Para o fecho do festival foi convidada a Orquestra Jazz de Matosinhos, uma das formações de jazz mais emblemáticas do País e reconhecidas internacionalmente. Para a OJM foi mais uma noite especial, com a estreia de várias composições dos músicos residentes. A primeira peça (“Vanishing Point”), da autoria de Rui Teixeira, contou com um convidado especial, o guitarrista português Vasco Agostinho, tendo ficado o saxofone barítono a cargo de João Guimarães. Seguiu-se “Trânsito”, do saxofonista João Pedro Brandão, “Solstício” de Rogério Ribeiro, “Big and Bag” de João Guimarães, “Hora de Ponta” de Andreia Santos e outras partiruras de músicos presentes e convidados. No final, um agradecimento da direcção da OJM à organização («a Porta-Jazz é uma janela de oportunidades»).
A todos os envolvidos neste 4º Festival Porta-Jazz, começando pelos seus directores, Susana Santos Silva, João Pedro Brandão e Eurico Costa, os meus parabéns pela mostra de vitalidade deste grande festival de jazz. Obviamente que isto não aparece do nada – pelo contrário, reflecte, directa ou indirectamente, o que de melhor se tem vindo a fazer em termos de ensino do jazz no Norte do País, tendo como consequência directa o desenvolvimento de uma cena jazzística portuense ao mais alto nível.

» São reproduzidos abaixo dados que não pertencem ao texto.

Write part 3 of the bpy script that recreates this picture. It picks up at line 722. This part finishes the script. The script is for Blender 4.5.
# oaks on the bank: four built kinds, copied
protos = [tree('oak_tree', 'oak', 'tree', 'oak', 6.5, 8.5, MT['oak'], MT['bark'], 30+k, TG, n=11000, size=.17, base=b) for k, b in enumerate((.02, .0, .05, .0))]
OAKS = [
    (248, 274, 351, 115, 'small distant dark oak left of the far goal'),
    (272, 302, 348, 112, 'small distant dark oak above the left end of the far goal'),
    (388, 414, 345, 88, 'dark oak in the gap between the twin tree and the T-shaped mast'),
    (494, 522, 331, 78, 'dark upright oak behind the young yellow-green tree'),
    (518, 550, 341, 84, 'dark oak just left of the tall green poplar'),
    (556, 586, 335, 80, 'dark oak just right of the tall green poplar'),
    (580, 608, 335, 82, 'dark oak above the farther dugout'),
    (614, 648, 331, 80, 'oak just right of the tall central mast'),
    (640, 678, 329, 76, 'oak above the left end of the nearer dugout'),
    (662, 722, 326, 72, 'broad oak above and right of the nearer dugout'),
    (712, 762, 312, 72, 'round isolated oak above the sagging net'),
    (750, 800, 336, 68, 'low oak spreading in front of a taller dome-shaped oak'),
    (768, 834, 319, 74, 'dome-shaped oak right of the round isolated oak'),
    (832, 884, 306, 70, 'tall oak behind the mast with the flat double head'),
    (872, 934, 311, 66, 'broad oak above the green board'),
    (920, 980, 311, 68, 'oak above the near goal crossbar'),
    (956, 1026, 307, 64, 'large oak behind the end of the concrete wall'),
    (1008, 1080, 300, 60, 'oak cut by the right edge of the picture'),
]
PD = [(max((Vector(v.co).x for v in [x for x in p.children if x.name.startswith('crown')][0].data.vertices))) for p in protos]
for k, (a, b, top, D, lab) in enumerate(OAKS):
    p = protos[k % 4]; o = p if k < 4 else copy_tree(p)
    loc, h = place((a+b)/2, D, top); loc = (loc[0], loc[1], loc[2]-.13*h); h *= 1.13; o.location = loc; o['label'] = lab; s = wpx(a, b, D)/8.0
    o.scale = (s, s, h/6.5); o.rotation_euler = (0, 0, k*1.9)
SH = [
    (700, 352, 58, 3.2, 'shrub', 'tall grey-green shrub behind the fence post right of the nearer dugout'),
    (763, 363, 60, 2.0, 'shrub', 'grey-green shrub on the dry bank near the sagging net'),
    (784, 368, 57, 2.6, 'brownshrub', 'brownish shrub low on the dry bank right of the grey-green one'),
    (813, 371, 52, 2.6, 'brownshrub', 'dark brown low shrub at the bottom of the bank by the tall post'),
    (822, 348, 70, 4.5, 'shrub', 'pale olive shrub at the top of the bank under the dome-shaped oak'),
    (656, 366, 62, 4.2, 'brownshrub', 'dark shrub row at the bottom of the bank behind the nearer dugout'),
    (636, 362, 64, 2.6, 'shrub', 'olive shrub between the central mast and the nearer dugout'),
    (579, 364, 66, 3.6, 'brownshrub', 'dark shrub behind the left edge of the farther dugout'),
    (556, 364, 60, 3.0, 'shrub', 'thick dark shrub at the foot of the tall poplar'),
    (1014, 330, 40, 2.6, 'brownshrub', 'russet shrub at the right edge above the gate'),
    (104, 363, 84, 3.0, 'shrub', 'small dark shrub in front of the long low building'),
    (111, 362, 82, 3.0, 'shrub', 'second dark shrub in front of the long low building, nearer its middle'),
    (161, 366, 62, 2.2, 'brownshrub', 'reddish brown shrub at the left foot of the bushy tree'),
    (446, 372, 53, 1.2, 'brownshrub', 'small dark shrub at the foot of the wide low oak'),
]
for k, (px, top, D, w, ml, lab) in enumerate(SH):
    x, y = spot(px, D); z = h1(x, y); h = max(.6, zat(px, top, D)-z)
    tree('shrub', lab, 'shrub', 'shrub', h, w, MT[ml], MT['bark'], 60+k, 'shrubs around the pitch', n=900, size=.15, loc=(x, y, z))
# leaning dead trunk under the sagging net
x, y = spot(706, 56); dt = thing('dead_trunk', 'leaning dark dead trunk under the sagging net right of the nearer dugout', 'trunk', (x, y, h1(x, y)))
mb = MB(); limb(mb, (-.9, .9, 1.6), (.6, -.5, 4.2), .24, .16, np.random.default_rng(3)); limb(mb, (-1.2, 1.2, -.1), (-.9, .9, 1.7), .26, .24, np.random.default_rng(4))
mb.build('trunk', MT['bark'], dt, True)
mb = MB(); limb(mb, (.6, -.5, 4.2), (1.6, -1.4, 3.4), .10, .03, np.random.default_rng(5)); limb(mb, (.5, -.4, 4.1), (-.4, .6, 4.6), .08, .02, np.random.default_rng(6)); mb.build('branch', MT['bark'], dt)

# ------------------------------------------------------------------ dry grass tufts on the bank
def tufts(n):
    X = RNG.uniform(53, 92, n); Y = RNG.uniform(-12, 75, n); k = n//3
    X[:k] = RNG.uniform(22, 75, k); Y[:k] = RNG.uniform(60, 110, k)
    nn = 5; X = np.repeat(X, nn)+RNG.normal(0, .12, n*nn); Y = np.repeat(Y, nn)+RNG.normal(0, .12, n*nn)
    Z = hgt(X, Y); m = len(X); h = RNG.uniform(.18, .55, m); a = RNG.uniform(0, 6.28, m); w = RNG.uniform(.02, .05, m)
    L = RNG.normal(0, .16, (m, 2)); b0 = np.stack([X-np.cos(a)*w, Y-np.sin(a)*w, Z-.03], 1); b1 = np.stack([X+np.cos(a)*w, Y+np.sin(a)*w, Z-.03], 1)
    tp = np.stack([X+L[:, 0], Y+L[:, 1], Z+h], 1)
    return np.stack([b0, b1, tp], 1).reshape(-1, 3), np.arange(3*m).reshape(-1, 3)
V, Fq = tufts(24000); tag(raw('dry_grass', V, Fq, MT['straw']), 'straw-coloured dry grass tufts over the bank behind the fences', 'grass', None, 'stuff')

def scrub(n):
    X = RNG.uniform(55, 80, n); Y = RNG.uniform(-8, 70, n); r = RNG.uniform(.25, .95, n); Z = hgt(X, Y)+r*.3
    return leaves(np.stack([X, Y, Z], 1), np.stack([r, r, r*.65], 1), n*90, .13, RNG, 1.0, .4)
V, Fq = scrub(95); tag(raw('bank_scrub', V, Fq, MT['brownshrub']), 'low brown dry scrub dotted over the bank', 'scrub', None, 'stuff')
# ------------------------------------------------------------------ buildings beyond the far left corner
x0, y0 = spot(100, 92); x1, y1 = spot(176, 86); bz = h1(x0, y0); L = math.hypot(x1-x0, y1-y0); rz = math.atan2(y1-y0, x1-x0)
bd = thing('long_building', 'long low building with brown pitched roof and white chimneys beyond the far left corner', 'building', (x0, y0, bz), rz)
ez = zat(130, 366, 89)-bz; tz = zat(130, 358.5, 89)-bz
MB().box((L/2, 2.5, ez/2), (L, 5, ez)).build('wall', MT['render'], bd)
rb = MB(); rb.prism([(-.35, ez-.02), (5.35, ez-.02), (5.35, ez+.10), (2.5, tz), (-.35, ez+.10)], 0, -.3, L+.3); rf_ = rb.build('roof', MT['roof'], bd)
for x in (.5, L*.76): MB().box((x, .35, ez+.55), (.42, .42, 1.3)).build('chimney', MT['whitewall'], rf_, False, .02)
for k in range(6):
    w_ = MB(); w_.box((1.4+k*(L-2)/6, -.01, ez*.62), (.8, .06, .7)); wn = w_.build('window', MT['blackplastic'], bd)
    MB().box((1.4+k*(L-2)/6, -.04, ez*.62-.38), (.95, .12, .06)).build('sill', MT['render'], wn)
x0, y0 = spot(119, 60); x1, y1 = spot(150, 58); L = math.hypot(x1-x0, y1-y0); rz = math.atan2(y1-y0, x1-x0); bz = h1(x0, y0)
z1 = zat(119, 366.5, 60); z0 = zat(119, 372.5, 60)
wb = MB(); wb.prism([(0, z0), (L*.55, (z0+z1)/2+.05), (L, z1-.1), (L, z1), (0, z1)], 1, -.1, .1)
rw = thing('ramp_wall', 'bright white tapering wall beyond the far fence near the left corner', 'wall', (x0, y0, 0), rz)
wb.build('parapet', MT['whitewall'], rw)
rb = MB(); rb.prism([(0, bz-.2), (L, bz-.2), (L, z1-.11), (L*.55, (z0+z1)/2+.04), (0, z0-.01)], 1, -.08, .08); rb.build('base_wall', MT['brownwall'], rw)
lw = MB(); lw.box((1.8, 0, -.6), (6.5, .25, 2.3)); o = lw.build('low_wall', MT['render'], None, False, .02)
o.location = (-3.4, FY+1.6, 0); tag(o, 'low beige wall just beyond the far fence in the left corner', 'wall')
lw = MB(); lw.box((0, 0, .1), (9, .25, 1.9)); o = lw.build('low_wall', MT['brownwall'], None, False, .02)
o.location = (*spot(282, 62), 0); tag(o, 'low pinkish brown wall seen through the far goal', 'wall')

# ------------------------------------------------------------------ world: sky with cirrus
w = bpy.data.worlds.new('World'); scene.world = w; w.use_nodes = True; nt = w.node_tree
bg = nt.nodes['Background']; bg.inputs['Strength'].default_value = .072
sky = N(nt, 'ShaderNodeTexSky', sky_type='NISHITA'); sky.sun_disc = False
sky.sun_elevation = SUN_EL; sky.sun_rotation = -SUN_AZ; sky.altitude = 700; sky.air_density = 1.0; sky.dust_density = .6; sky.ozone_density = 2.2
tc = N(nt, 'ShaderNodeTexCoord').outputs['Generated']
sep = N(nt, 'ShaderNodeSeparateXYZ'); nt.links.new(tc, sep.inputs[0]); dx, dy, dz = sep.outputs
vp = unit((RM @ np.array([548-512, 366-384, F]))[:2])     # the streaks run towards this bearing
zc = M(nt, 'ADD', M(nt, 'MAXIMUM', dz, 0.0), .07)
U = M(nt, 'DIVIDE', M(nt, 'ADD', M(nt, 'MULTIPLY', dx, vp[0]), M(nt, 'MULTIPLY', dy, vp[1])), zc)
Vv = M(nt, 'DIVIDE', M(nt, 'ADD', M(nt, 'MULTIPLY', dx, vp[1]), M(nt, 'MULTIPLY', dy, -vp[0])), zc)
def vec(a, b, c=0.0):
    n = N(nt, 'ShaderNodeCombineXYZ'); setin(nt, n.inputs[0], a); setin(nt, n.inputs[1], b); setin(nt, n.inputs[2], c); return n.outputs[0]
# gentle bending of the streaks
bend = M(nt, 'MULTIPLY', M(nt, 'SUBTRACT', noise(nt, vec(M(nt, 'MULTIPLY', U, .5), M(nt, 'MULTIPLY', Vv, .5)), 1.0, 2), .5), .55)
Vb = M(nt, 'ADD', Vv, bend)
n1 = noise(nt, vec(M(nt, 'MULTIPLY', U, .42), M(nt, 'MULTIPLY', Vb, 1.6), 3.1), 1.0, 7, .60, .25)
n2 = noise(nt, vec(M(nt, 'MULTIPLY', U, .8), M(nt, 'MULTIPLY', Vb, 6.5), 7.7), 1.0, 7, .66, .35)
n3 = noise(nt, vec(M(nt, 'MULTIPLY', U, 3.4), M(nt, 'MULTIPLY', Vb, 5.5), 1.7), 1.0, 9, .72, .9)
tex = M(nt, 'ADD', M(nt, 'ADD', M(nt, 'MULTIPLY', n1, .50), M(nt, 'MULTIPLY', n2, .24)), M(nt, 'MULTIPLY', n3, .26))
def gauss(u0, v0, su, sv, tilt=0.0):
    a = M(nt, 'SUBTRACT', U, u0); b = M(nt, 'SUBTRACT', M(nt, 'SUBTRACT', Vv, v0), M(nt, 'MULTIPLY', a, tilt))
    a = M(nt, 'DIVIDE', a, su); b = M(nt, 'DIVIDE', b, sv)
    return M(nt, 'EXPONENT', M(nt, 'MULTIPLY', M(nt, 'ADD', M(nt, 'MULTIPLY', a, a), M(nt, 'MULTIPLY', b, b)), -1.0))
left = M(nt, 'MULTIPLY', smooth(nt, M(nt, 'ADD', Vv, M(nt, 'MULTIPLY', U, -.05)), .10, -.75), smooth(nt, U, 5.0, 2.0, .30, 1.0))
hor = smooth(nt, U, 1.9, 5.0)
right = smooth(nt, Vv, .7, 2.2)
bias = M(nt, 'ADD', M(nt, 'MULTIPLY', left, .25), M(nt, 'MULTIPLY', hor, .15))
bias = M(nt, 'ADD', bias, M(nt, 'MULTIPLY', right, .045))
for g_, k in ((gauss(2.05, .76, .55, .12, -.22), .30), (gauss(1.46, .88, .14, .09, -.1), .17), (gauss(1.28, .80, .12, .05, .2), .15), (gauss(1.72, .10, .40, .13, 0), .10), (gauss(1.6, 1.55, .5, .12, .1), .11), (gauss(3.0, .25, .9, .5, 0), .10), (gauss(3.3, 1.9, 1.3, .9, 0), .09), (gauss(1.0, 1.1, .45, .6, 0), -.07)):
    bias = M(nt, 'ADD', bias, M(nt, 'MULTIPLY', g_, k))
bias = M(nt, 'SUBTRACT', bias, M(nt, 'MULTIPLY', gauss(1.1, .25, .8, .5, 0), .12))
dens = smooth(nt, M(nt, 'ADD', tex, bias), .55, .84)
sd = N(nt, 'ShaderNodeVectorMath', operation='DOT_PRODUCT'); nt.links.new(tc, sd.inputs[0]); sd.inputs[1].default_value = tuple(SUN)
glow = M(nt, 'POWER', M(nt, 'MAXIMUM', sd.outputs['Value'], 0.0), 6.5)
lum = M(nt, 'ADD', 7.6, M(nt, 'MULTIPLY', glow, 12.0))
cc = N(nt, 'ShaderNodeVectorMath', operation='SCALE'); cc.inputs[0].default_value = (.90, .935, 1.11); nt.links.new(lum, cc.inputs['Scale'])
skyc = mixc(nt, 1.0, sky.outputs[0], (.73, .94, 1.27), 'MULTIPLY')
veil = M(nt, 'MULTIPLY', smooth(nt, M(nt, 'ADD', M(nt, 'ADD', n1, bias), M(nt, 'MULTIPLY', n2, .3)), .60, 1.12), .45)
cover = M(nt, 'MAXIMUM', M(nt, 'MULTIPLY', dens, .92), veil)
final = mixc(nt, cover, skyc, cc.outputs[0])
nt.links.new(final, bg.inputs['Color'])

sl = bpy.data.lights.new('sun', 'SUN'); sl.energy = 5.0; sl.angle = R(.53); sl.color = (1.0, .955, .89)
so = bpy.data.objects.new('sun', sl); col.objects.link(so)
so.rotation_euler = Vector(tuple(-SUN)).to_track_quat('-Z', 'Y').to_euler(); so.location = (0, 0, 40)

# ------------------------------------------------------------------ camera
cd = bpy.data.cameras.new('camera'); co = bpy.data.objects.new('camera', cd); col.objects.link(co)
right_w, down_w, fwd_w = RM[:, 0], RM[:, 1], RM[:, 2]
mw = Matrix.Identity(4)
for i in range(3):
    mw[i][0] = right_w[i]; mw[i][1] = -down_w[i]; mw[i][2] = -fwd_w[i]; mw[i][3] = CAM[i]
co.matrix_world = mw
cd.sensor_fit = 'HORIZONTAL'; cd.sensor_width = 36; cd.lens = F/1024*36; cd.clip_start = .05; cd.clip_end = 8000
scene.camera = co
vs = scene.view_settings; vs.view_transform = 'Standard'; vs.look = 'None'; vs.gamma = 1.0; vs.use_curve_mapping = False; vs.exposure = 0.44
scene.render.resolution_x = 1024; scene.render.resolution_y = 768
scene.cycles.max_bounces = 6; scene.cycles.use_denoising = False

Falta apenas, agora, chamar a atenção dos meios de comunicação ao nível nacional para este acontecimento. Em 2011, António Curvelo deu um murro na mesa dizendo «basta» contra o “estado de coisas” em que o jazz (sobre)vivia na comunicação social e contra o silêncio generalizado deste meio “especializado” em torno deste grande evento do jazz nacional. Ao fim de dois anos, porque será que continua tudo na mesma?
Uma nota final para os “after hours”, pois ao longo dos dois dias de festival realizaram-se "jam sessions" com entrada gratuita no edifício AXA - Café Concerto -, a nova residência da Porta-Jazz.